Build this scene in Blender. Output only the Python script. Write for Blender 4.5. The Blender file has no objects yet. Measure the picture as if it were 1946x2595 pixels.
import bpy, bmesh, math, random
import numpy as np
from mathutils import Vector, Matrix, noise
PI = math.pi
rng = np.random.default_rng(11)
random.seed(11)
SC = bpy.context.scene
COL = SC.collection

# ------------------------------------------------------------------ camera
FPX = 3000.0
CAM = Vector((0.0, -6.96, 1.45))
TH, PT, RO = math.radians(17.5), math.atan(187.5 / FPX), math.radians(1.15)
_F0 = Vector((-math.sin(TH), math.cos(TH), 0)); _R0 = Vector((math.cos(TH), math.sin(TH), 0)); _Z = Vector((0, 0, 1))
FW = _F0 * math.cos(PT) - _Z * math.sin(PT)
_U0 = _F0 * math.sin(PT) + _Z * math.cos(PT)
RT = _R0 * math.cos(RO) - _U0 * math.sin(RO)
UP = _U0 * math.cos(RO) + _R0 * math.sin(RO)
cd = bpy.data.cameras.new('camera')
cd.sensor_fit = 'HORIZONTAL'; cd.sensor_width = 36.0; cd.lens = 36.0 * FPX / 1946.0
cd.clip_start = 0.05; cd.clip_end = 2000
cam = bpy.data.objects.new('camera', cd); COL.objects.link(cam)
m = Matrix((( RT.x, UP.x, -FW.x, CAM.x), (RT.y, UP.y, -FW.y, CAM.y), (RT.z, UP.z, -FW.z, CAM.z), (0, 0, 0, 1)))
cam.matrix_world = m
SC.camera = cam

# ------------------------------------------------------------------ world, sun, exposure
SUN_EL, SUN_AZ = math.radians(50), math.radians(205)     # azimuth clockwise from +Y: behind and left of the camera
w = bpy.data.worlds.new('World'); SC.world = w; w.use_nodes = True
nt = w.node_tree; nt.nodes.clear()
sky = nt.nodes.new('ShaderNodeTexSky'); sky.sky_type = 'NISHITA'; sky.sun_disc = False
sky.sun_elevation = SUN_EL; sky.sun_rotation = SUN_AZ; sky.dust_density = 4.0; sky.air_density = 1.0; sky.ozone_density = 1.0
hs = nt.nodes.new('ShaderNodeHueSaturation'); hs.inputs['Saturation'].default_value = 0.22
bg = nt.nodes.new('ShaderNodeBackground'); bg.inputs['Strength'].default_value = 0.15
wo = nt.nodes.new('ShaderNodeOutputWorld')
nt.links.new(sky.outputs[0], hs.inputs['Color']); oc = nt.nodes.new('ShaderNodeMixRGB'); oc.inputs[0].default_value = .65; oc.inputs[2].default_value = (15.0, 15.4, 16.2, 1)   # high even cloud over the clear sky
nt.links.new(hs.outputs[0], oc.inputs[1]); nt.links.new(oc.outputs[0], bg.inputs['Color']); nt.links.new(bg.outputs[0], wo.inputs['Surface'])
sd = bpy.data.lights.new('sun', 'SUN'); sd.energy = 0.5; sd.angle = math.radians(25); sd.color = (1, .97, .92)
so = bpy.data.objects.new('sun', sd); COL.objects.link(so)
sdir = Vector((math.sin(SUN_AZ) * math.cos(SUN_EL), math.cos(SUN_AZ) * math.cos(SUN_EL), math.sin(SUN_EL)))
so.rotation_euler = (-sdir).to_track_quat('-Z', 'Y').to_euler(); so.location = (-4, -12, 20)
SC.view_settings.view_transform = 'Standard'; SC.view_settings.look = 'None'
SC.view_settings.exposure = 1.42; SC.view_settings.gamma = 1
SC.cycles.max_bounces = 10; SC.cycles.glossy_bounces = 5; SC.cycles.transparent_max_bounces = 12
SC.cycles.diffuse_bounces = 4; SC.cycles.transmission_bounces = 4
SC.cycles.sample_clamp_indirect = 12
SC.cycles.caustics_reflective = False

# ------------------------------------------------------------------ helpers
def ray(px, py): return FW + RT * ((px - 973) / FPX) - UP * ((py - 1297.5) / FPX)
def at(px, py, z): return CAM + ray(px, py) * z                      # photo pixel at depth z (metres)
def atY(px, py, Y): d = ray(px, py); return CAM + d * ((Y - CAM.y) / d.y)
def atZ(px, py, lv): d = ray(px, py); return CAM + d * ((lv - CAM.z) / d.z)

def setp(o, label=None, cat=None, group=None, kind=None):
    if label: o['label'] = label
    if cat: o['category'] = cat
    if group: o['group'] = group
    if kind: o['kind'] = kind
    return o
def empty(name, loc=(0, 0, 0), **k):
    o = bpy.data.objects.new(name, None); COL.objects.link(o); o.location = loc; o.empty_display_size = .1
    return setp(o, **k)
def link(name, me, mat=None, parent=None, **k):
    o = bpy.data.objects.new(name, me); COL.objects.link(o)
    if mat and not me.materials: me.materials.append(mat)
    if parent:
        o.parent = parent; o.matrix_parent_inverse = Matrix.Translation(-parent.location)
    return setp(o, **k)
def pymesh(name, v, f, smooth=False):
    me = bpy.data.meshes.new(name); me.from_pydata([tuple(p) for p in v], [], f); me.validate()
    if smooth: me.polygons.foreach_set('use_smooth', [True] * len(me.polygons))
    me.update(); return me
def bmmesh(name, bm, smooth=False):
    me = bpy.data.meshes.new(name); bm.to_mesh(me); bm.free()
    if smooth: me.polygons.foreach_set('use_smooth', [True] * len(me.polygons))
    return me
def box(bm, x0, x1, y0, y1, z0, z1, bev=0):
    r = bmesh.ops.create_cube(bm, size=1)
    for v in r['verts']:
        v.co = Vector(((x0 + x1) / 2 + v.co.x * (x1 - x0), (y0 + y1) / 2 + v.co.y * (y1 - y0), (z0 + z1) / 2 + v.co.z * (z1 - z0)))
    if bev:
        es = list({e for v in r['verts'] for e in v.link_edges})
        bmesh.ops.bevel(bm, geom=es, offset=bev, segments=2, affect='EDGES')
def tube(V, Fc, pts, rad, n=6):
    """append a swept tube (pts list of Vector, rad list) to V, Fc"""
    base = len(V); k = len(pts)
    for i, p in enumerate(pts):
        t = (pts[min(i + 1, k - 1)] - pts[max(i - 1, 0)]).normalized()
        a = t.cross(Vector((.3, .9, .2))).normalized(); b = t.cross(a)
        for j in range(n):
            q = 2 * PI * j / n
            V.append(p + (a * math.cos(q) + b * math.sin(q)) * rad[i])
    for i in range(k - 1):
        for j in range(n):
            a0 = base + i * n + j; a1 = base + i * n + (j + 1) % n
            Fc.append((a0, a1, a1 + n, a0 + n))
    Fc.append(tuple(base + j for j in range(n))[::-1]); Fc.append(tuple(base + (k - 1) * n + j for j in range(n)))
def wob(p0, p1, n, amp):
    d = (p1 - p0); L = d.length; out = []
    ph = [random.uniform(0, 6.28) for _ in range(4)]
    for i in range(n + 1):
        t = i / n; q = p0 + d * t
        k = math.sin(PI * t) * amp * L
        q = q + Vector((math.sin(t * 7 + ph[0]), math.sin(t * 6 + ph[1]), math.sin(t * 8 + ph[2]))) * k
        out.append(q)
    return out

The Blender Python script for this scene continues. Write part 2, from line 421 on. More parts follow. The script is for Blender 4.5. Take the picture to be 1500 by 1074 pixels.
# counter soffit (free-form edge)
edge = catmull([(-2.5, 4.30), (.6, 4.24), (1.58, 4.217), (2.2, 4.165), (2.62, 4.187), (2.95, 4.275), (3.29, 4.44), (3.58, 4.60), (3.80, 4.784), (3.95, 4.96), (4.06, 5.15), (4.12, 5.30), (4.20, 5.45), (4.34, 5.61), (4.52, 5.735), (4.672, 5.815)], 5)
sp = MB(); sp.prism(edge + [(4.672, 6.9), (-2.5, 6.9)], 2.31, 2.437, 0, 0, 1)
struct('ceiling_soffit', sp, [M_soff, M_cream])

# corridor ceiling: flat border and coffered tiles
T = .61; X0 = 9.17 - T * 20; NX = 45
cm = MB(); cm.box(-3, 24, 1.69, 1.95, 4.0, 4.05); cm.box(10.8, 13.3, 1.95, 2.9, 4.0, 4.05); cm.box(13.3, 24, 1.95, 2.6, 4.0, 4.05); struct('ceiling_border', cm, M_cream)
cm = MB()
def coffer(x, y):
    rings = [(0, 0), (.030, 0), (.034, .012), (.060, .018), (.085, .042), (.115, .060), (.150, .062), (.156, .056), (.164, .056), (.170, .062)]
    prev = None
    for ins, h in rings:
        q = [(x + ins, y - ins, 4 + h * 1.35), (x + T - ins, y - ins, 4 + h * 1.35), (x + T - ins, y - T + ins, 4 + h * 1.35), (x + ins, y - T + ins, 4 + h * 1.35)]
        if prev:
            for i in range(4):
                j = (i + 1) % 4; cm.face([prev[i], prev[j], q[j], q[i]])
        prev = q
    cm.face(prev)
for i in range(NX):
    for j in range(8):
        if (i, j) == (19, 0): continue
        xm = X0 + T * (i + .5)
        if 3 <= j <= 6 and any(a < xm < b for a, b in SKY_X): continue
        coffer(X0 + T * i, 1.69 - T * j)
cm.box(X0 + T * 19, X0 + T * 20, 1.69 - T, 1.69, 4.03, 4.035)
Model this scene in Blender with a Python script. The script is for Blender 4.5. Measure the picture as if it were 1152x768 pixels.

++++

CHALLENGE:
Show the lines of the records that contain the word "Write".

WORKED SOLUTION:
Build this scene in Blender. Output only the Python script. Write for Blender 4.5. The Blender file has no objects yet. Measure the picture as if it were 1946x2595 pixels.
The Blender Python script for this scene continues. Write part 2, from line 421 on. More parts follow. The script is for Blender 4.5. Take the picture to be 1500 by 1074 pixels.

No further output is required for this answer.